If he is right, moralistic, normalizing, and Manichaean discourses are certainly unhelpful dead ends. Of course, Hitler was defeated, and by America and England, with some help from the Soviets (who actually played far the larger and more decisive role), and partisan/resistance fighters, while the Soviet form of Manichaean and normalizing totalitarianism was eventually defeated by the forces of capitalism (with some help from dissidents in those countries). So why not articulate the reasons legitimating this victory. Sure, but legitimating what? Moralism's logic is that of war and policing. War's object is the enemy who is different either as a national group or an ideological one. Policing's object is citizens at risk of social dysfunctions, political dissent, and capital losses, obtained by controlling people who are labor power.

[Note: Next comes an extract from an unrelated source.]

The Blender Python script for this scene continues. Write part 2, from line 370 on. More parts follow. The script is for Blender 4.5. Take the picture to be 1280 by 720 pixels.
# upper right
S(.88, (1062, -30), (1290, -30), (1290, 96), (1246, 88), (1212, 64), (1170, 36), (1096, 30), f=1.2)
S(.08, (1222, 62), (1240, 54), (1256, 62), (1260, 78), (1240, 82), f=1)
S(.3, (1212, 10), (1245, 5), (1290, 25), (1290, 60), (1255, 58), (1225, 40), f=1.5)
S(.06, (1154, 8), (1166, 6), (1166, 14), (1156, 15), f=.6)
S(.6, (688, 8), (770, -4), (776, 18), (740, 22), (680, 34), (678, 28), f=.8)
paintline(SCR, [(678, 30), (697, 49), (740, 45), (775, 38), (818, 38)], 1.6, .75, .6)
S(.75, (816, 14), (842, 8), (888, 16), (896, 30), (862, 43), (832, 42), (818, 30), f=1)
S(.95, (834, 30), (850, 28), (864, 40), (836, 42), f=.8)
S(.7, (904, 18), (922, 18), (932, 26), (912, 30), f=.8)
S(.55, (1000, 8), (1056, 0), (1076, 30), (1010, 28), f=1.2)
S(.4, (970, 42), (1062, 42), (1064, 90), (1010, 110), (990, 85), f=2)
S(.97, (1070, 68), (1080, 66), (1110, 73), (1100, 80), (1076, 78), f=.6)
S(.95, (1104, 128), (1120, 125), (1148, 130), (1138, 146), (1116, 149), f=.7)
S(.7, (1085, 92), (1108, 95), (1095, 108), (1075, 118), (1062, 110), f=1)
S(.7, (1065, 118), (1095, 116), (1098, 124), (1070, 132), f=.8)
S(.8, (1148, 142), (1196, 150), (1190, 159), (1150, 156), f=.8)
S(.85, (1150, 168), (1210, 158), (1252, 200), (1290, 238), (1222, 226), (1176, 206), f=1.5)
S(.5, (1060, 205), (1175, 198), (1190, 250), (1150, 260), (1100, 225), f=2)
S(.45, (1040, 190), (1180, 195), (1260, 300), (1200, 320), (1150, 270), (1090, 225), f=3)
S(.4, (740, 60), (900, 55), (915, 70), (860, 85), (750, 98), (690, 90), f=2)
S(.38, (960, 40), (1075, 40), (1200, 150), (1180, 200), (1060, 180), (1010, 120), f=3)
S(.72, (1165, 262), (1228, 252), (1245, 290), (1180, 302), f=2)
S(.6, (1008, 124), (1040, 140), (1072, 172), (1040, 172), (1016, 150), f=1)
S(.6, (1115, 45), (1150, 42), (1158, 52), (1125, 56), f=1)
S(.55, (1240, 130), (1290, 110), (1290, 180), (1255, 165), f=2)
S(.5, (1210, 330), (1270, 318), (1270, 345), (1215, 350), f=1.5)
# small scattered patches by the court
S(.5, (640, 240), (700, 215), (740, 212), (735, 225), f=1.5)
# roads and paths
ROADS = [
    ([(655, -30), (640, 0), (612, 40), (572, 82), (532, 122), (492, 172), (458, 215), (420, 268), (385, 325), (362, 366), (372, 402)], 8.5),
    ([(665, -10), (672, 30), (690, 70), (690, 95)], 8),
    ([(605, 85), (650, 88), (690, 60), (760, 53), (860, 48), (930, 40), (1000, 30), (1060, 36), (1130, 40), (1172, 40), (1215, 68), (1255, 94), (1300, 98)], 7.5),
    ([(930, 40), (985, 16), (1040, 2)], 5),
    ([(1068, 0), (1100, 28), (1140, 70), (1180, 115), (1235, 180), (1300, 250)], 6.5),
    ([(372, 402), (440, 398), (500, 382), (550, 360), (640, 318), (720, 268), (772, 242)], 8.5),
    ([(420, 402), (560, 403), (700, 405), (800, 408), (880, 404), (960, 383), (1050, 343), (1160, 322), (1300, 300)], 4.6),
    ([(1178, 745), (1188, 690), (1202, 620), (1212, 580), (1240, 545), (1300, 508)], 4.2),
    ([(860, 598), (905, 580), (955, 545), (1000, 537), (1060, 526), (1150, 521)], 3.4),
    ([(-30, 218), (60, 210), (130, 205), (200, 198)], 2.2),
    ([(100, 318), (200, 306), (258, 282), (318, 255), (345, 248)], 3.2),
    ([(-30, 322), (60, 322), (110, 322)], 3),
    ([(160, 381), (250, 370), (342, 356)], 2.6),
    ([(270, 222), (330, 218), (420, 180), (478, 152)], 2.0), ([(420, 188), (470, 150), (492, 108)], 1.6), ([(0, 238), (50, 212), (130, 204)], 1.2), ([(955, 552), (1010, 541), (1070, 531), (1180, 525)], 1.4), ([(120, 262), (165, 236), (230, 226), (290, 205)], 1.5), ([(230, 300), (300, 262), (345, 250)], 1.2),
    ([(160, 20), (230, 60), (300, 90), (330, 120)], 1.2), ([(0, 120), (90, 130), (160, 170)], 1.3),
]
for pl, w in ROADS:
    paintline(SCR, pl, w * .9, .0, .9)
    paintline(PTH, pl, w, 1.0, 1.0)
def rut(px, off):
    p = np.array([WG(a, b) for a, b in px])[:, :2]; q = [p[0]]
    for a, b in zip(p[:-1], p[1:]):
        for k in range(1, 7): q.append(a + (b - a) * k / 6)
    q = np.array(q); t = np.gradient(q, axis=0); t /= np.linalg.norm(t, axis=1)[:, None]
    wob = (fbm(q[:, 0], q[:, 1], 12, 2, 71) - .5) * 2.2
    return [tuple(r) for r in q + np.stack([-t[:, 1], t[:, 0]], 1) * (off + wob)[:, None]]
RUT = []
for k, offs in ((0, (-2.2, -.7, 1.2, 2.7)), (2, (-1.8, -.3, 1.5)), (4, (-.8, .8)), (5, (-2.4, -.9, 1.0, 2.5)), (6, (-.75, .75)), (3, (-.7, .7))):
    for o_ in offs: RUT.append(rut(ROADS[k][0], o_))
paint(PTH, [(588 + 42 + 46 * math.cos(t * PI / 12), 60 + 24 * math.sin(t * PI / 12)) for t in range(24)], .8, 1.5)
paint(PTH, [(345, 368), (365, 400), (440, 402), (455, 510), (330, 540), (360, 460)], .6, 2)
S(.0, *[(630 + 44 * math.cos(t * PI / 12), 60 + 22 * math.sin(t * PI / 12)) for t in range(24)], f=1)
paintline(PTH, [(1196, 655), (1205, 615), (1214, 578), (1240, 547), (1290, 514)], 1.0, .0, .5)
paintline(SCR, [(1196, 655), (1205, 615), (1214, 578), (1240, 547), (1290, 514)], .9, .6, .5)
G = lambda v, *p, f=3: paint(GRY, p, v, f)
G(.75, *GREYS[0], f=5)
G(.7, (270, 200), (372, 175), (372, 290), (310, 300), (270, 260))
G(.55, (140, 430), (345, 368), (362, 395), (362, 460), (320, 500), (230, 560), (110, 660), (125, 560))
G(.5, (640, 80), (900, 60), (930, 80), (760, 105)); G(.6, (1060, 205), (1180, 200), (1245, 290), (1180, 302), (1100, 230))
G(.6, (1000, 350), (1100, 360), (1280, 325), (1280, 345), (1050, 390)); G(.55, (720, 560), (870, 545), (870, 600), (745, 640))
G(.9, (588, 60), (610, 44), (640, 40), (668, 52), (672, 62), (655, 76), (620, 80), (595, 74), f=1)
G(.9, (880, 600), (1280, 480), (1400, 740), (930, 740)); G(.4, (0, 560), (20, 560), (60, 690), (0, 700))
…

Every discourse about what is wrong about some party or position is also a legitimation of a positive position that may or may not be presented. Among those who would prevent further Holocausts, we do find it interesting to wonder how and why that happened so that it will not be in any way repeated. Repetitions are usually surprising, because some of the old terms no longer apply, and what is proposed and opposed may seem incongruous by the expectations formed within the framework of a first instance that is not merely followed in the second.
Is the biggest problem crazy people who need more and better policing (or defeat in a way, if they are a whole other nation), or is it that our society is already far too totalitarian? And does acknowledging the latter place on the left or the right? Or neither or both?